En cualquier caso, la comicidad y la historia de amor deberían estar al servicio de la aventura de aires tintinescos, verdadera intención de tan ambicioso proyecto. Y ahí, de nuevo, la serie apunta más que consigue, siempre a medio camino. No hay tensión narrativa, no hay villanos sin escrúpulos, no hay misterio, no hay peleas, no hay peligro. El drama judicial empalidece ante cualquier episodio de cualquier serie de abogados. La sombra de la conspiración tampoco explota, desaprovechando (menudo pecado) al siempre magnífico Manolo Solo o a una Blanca Portillo que pasaba por allí. Cuando llega la persecución, los camiones y los Hummer negros, el globo se pincha en dos segundos. Cuando la serie viaja dos siglos en el tiempo para recrear la batalla de las fragatas, los recursos de producción no lucen como debieran. El interés de la trama decrece conforme avanza el metraje. Todo es excesivamente ingenuo, nada tiene el gancho que las expectativas demandan. La sensación de quiero y no puedo nunca termina de irse del todo.
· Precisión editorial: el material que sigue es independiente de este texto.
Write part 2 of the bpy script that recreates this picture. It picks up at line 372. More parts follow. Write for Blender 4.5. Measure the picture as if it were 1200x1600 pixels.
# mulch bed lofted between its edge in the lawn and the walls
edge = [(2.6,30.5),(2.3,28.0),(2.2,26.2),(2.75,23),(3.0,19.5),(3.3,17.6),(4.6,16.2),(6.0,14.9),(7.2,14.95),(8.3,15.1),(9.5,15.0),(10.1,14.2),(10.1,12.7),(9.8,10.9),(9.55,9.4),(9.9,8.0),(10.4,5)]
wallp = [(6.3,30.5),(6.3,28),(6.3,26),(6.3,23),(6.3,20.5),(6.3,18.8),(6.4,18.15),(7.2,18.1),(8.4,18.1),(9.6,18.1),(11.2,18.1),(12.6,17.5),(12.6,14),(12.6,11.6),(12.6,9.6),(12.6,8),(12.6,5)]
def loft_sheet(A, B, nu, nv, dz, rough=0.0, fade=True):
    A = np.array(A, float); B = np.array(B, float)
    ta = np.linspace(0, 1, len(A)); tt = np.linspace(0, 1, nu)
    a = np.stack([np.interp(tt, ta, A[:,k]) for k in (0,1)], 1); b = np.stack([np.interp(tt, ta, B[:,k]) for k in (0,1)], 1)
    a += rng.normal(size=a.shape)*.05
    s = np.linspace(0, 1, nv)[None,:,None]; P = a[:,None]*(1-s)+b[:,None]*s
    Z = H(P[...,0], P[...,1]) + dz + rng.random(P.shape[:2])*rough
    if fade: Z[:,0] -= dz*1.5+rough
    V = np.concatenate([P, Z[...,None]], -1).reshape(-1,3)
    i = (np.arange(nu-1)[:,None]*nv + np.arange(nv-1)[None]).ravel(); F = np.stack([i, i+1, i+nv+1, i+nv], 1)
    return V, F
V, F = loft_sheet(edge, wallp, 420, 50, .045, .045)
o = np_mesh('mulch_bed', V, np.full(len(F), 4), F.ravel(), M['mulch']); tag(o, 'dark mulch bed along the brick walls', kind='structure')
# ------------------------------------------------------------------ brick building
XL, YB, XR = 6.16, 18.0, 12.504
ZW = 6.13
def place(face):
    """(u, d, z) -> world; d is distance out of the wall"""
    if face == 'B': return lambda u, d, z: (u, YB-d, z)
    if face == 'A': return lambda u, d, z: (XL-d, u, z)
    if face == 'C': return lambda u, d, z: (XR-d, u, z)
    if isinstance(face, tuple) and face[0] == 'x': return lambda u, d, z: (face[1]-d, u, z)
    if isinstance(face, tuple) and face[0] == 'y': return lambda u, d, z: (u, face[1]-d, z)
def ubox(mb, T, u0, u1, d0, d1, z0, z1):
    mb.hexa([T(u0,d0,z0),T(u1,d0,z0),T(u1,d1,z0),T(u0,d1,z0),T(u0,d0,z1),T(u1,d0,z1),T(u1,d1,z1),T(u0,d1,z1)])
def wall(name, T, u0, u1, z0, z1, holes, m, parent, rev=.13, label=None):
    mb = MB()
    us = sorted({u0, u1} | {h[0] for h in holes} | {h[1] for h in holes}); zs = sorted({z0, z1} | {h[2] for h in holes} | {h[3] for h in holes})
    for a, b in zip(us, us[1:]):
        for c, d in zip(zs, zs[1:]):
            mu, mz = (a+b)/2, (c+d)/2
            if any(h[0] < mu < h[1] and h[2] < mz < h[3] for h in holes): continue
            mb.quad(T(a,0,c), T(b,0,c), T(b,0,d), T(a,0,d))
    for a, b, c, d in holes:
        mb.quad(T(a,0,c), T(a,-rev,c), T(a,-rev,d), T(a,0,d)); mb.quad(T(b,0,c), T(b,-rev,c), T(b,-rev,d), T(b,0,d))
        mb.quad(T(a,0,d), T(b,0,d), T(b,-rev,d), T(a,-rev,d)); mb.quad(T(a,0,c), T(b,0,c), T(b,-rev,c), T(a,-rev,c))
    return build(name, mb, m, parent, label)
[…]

Quizás lo mejor de la serie esté en el duelo, presencial o virtual, entre dos viejos lobos de la interpretación: sin esforzarse en exceso, sin medio alarde, Clarke Peters (The Wire, Treme) y el grandioso Stanley Tucci se llevan el gato al agua. Uno, como abogado de moral intachable y cómplice del gobierno español; el otro, como escéptico cazatesoros y padre de familia divorciado. Ambos tienen un pasado en común que la serie, otra vez, no termina de explorar, más allá de mostrarnos repetidamente una fotografía de juventud.
En definitiva, La Fortuna entretiene pero se queda muy lejos de lo esperable. Para acabar hundiéndose sin remedio porque, como los cañones ingleses, la competencia es demasiado feroz como para navegar con una brújula averiada y sin destino claro.